Strategic stimulus spending

You will recall that in April, Australia announced plans to spend A$43B (around $40B in Canadian funds) on broadband. That money, to be spent over the next 8 years, is to get a network capable of delivering 100Mbps service to 90% of the population, and the rest of the country will get served by next generation wireless and satellite service.

Well, guess what Canada? We’ve won.

According the CRTC’s 2009 Communications Monitoring Report, 94% of Canadian households can already get a terrestrial broadband service. 80% of us can be reached by cable modem service; 84% can get DSL. Most of Canada’s cable companies have now launched DOCSIS 3.0 based service, with data rates up to 100 Mbps available.

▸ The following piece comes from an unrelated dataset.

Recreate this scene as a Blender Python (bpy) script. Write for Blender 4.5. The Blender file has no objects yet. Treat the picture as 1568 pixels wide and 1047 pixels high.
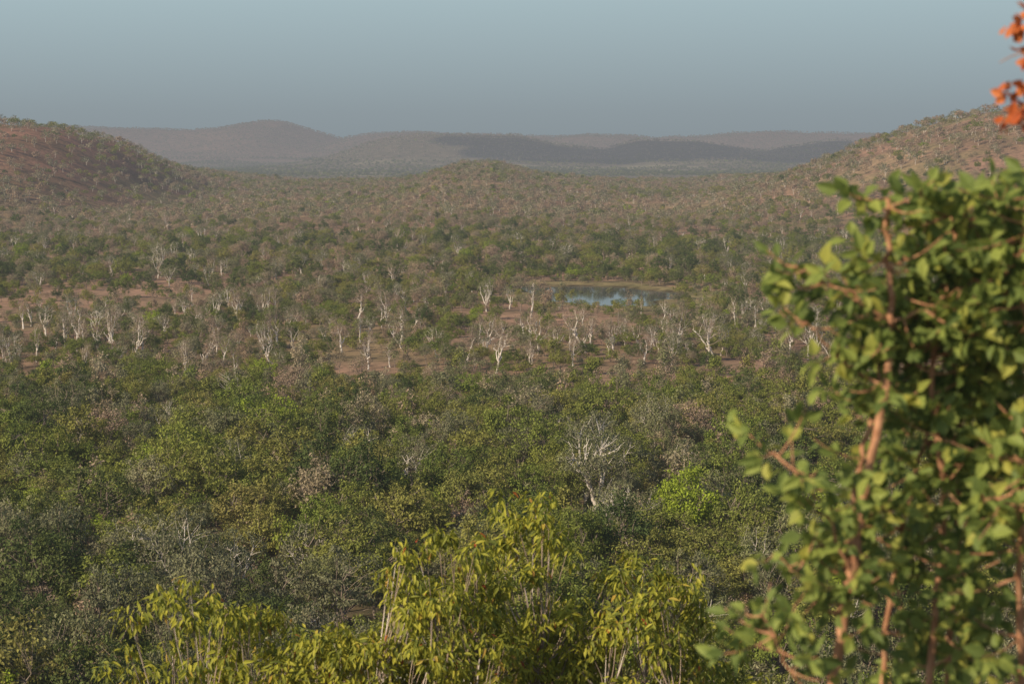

The rest of us are already within reach of wireless and satellite.

The private sector is delivering more service, to more Canadians, with competitive choice of suppliers, without government intervention and without taxpayer cash and without us having to wait 8 years.

With the announcement of the next steps for Canada’s $225M broadband stimulus package due any day now, a question remains how should the money should be spent to stimulate higher rates of adoption?

Improving broadband adoption requires a focus on more than just building more terrestrial availability. Customers have to see the value of subscribing. I have written before about leading a horse to water… [here and here].

Everyone who wants broadband internet in Canada can have it – but at what price. How can we help make rural broadband more affordable and accessible? How do we convince more users to take a drink?


Update [September 1, 11:10 am]
Industry Canada has now released its Call for Applications.